→ **THE TASK**
Set down each line of the data below exactly as it stands, dropping the pictures.

→ **RECORDS TO PROCESS**

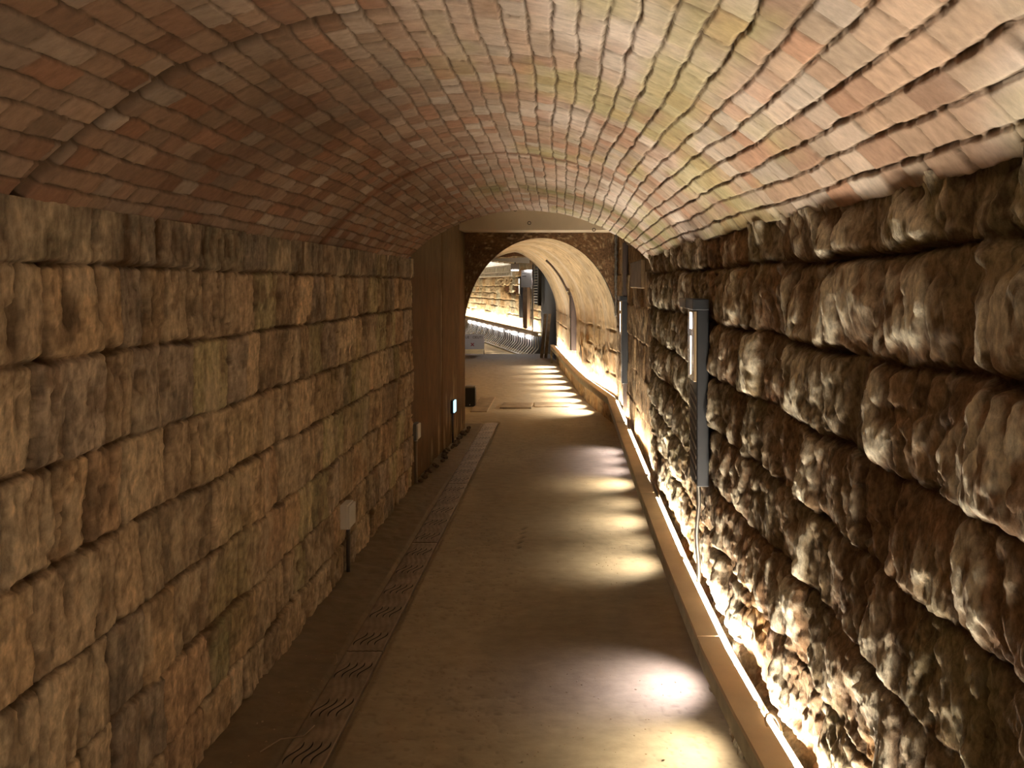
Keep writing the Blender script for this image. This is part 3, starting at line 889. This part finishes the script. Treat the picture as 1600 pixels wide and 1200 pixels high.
# small downlights under the ledge that throw pools on the floor
def build_downlights():
    L = [(1.95, 'w', 1.0, 'downlight under the ledge below the bottom edge of the photo'),
         (2.40, 'w', 1.0, 'downlight under the ledge at the bottom edge, pool out of frame'),
         (2.86, 'w', 1.3, 'downlight casting the warm white pool nearest the camera'),
         (3.34, 'c', 1.3, 'downlight casting the violet-white pool second from the camera'),
         (4.78, 'w', 1.1, 'downlight casting the warm pool after the long dark stretch'),
         (5.20, 'w', 0.45, 'downlight casting a faint warm pool beyond the dark stretch'),
         (5.63, 'w', 1.1, 'downlight casting the warm pool before the ledge notch'),
         (6.10, 'w', 0.45, 'downlight casting a faint warm pool level with the ledge notch'),
         (6.70, 'w', 1.5, 'downlight casting the brightest warm pool of the middle stretch'),
         (7.18, 'c', 0.65, 'downlight casting a dim violet pool, first past the brightest warm one'),
         (7.60, 'c', 0.65, 'downlight casting a dim violet pool, second past the brightest warm one'),
         (7.98, 'c', 0.65, 'downlight casting the last dim violet pool before the dark bend')]
    for j, y in enumerate((10.45, 10.95, 11.5, 12.15, 12.9, 13.7, 14.5, 15.35, 16.1)):
        L.append((y, 'w', 1.6, ('downlight casting the warm pool next to the bend of the ledge', 'downlight casting the second warm pool past the bend',
                  'downlight casting the third warm pool past the bend', 'downlight casting the fourth warm pool past the bend', 'downlight casting the fifth warm pool past the bend',
                  'downlight casting the fourth pool back from the leaning planks', 'downlight casting the third pool back from the leaning planks',
                  'downlight casting the second pool back from the leaning planks', 'downlight casting the pool nearest the leaning planks')[j]))
    for y, kind, pw, lab in L:
        c = at(y, 0.045, LEDGE_TOP - 0.078)
        t = thing('downlight', c, lab, 'light', 'downlights under the ledge')
        p, n = sect(y)
        ang = math.atan2(n.y, n.x)
        rot = Matrix.Rotation(ang, 4, 'Z')
        bm = B()
        box(bm, -0.025, 0.020, -0.04, 0.04, 0.0, 0.03, bevel=0.003)
        bmesh.ops.transform(bm, matrix=rot, verts=bm.verts[:])
        obj('housing', bm, M['charcoal'], t)
        bm = B()
        box(bm, -0.020, 0.015, -0.03, 0.03, -0.004, 0.0005)
        bmesh.ops.transform(bm, matrix=rot, verts=bm.verts[:])
        obj('lens', bm, M['lens_cool'] if kind == 'c' else M['lens_warm'], t)
        ld = bpy.data.lights.new('beam', 'SPOT')
        ld.energy = 18.0 * pw * (1.0 if y < 9 else 2.4)
        ld.color = COOL if kind == 'c' else WARM
        ld.spot_size = math.radians(96)
        ld.spot_blend = 1.0
        ld.shadow_soft_size = 0.02
        lo = bpy.data.objects.new('beam', ld)
        C.objects.link(lo)
        lo.parent = t
        d = (rot.to_3x3() @ Vector((-0.50 if y < 9 else -0.7, 0, -0.86)))
        lo.rotation_euler = d.to_track_quat('-Z', 'Y').to_euler()
        lo.location = (0, 0, -0.012)

# ------------------------------------------------------------------ slim wall lamps
def build_wall_lamp(y, ztop, length, xwall, lit, label, bar_up=None, bar_down=None, color='charcoal', yaw=0.0, depth=0.045, wid=0.17):
    t = thing('wall_lamp', (xwall, y, ztop - length), label, 'wall lamp', 'slim wall lamps')
    t.rotation_euler = (0, 0, yaw)
    bm = B()
    # body: a shallow channel, window recessed in its upper part, louvres below
    box(bm, -depth, 0.02, -wid / 2, wid / 2, 0, length, bevel=0.004)
    obj('body', bm, M[color], t)
    bm = B()
    box(bm, -depth - 0.012, -depth + 0.004, -wid / 2 + 0.012, wid / 2 - 0.012, length * 0.56, length - 0.05, bevel=0.003)
    w = obj('window', bm, M['glass'] if lit else M['brown_metal'], t)
    if lit:
        bm = B()
        x = -depth - 0.0135
        box(bm, x, x + 0.003, -0.028, 0.022, length * 0.84, length - 0.058)
        box(bm, x, x + 0.003, -0.018, 0.008, length * 0.73, length * 0.80)
        box(bm, x, x + 0.003, -0.008, 0.002, length * 0.59, length * 0.73)
        obj('glowing_slit', bm, M['lamp_slit'], w)
    for k in range(9):
        bm = B()
        z = length * (0.06 + 0.053 * k)
        box(bm, -depth - 0.002, -depth + 0.002, -wid / 2 + 0.02, wid / 2 - 0.02, z, z + 0.014)
        for v in bm.verts:
            v.co.z += (v.co.y) * 0.25
        obj('louvre', bm, M['grey_bracket'] if lit else M[color], t)
    bm = B()
    box(bm, -depth - 0.02, 0.02, -wid / 2 - 0.003, wid / 2 + 0.003, length - 0.045, length + 0.004, bevel=0.003)
    obj('cap', bm, M[color], t)
    bm = B()
    box(bm, -depth - 0.022, -0.002, wid / 2 + 0.003, wid / 2 + 0.2, length - 0.042, length + 0.002, bevel=0.003)
    obj('bracket', bm, M['grey_bracket'], t)
    if bar_up:
        bm = B()
        box(bm, -0.03, 0.02, -0.07, 0.07, length, length + bar_up, bevel=0.002)
        obj('upper_bar', bm, M['brown_metal'], t)
    if bar_down:
        bm = B()
        box(bm, -0.025, 0.02, -0.05, 0.05, -bar_down, 0.0, bevel=0.002)
        obj('lower_bar', bm, M['brown_metal'], t)
    return t

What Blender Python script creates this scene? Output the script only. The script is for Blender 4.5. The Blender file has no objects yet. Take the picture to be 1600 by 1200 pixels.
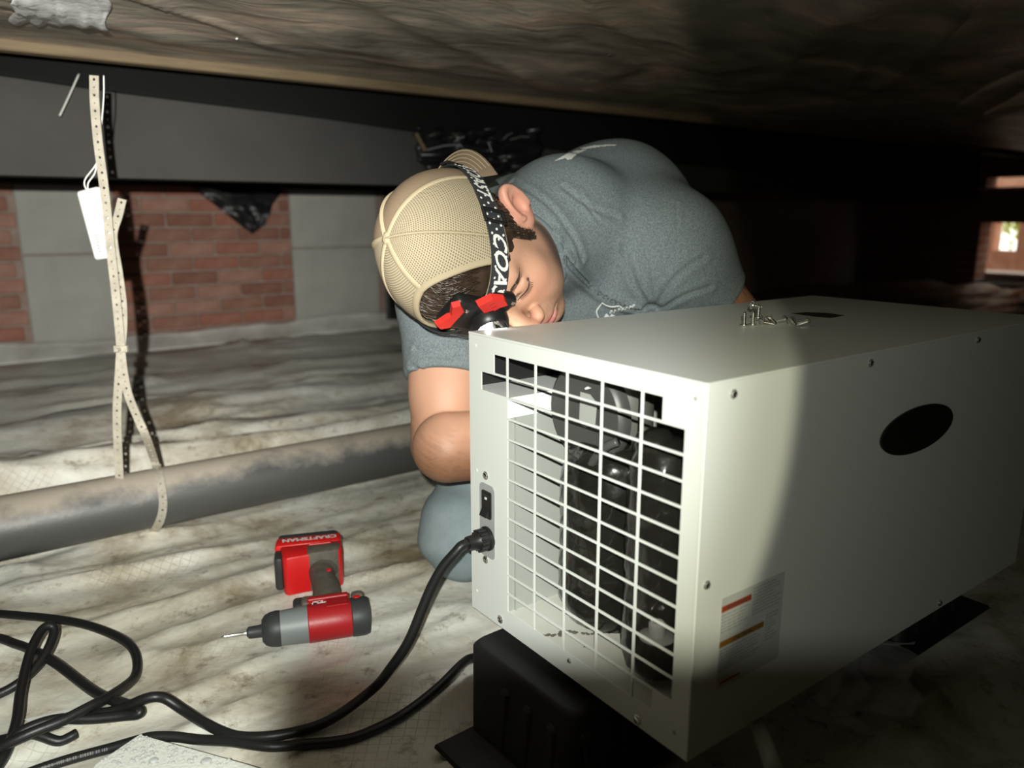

→ **ANSWER TO THIS TASK**
Keep writing the Blender script for this image. This is part 3, starting at line 889. This part finishes the script. Treat the picture as 1600 pixels wide and 1200 pixels high.
# small downlights under the ledge that throw pools on the floor
def build_downlights():
    L = [(1.95, 'w', 1.0, 'downlight under the ledge below the bottom edge of the photo'),
         (2.40, 'w', 1.0, 'downlight under the ledge at the bottom edge, pool out of frame'),
         (2.86, 'w', 1.3, 'downlight casting the warm white pool nearest the camera'),
         (3.34, 'c', 1.3, 'downlight casting the violet-white pool second from the camera'),
         (4.78, 'w', 1.1, 'downlight casting the warm pool after the long dark stretch'),
         (5.20, 'w', 0.45, 'downlight casting a faint warm pool beyond the dark stretch'),
         (5.63, 'w', 1.1, 'downlight casting the warm pool before the ledge notch'),
         (6.10, 'w', 0.45, 'downlight casting a faint warm pool level with the ledge notch'),
         (6.70, 'w', 1.5, 'downlight casting the brightest warm pool of the middle stretch'),
         (7.18, 'c', 0.65, 'downlight casting a dim violet pool, first past the brightest warm one'),
         (7.60, 'c', 0.65, 'downlight casting a dim violet pool, second past the brightest warm one'),
         (7.98, 'c', 0.65, 'downlight casting the last dim violet pool before the dark bend')]
    for j, y in enumerate((10.45, 10.95, 11.5, 12.15, 12.9, 13.7, 14.5, 15.35, 16.1)):
        L.append((y, 'w', 1.6, ('downlight casting the warm pool next to the bend of the ledge', 'downlight casting the second warm pool past the bend',
                  'downlight casting the third warm pool past the bend', 'downlight casting the fourth warm pool past the bend', 'downlight casting the fifth warm pool past the bend',
                  'downlight casting the fourth pool back from the leaning planks', 'downlight casting the third pool back from the leaning planks',
                  'downlight casting the second pool back from the leaning planks', 'downlight casting the pool nearest the leaning planks')[j]))
    for y, kind, pw, lab in L:
        c = at(y, 0.045, LEDGE_TOP - 0.078)
        t = thing('downlight', c, lab, 'light', 'downlights under the ledge')
        p, n = sect(y)
        ang = math.atan2(n.y, n.x)
        rot = Matrix.Rotation(ang, 4, 'Z')
        bm = B()
        box(bm, -0.025, 0.020, -0.04, 0.04, 0.0, 0.03, bevel=0.003)
        bmesh.ops.transform(bm, matrix=rot, verts=bm.verts[:])
        obj('housing', bm, M['charcoal'], t)
        bm = B()
        box(bm, -0.020, 0.015, -0.03, 0.03, -0.004, 0.0005)
        bmesh.ops.transform(bm, matrix=rot, verts=bm.verts[:])
        obj('lens', bm, M['lens_cool'] if kind == 'c' else M['lens_warm'], t)
        ld = bpy.data.lights.new('beam', 'SPOT')
        ld.energy = 18.0 * pw * (1.0 if y < 9 else 2.4)
        ld.color = COOL if kind == 'c' else WARM
        ld.spot_size = math.radians(96)
        ld.spot_blend = 1.0
        ld.shadow_soft_size = 0.02
        lo = bpy.data.objects.new('beam', ld)
        C.objects.link(lo)
        lo.parent = t
        d = (rot.to_3x3() @ Vector((-0.50 if y < 9 else -0.7, 0, -0.86)))
        lo.rotation_euler = d.to_track_quat('-Z', 'Y').to_euler()
        lo.location = (0, 0, -0.012)

# ------------------------------------------------------------------ slim wall lamps
def build_wall_lamp(y, ztop, length, xwall, lit, label, bar_up=None, bar_down=None, color='charcoal', yaw=0.0, depth=0.045, wid=0.17):
    t = thing('wall_lamp', (xwall, y, ztop - length), label, 'wall lamp', 'slim wall lamps')
    t.rotation_euler = (0, 0, yaw)
    bm = B()
    # body: a shallow channel, window recessed in its upper part, louvres below
    box(bm, -depth, 0.02, -wid / 2, wid / 2, 0, length, bevel=0.004)
    obj('body', bm, M[color], t)
    bm = B()
    box(bm, -depth - 0.012, -depth + 0.004, -wid / 2 + 0.012, wid / 2 - 0.012, length * 0.56, length - 0.05, bevel=0.003)
    w = obj('window', bm, M['glass'] if lit else M['brown_metal'], t)
    if lit:
        bm = B()
        x = -depth - 0.0135
        box(bm, x, x + 0.003, -0.028, 0.022, length * 0.84, length - 0.058)
        box(bm, x, x + 0.003, -0.018, 0.008, length * 0.73, length * 0.80)
        box(bm, x, x + 0.003, -0.008, 0.002, length * 0.59, length * 0.73)
        obj('glowing_slit', bm, M['lamp_slit'], w)
    for k in range(9):
        bm = B()
        z = length * (0.06 + 0.053 * k)
        box(bm, -depth - 0.002, -depth + 0.002, -wid / 2 + 0.02, wid / 2 - 0.02, z, z + 0.014)
        for v in bm.verts:
            v.co.z += (v.co.y) * 0.25
        obj('louvre', bm, M['grey_bracket'] if lit else M[color], t)
    bm = B()
    box(bm, -depth - 0.02, 0.02, -wid / 2 - 0.003, wid / 2 + 0.003, length - 0.045, length + 0.004, bevel=0.003)
    obj('cap', bm, M[color], t)
    bm = B()
    box(bm, -depth - 0.022, -0.002, wid / 2 + 0.003, wid / 2 + 0.2, length - 0.042, length + 0.002, bevel=0.003)
    obj('bracket', bm, M['grey_bracket'], t)
    if bar_up:
        bm = B()
        box(bm, -0.03, 0.02, -0.07, 0.07, length, length + bar_up, bevel=0.002)
        obj('upper_bar', bm, M['brown_metal'], t)
    if bar_down:
        bm = B()
        box(bm, -0.025, 0.02, -0.05, 0.05, -bar_down, 0.0, bevel=0.002)
        obj('lower_bar', bm, M['brown_metal'], t)
    return t

What Blender Python script creates this scene? Output the script only. The script is for Blender 4.5. The Blender file has no objects yet. Take the picture to be 1600 by 1200 pixels.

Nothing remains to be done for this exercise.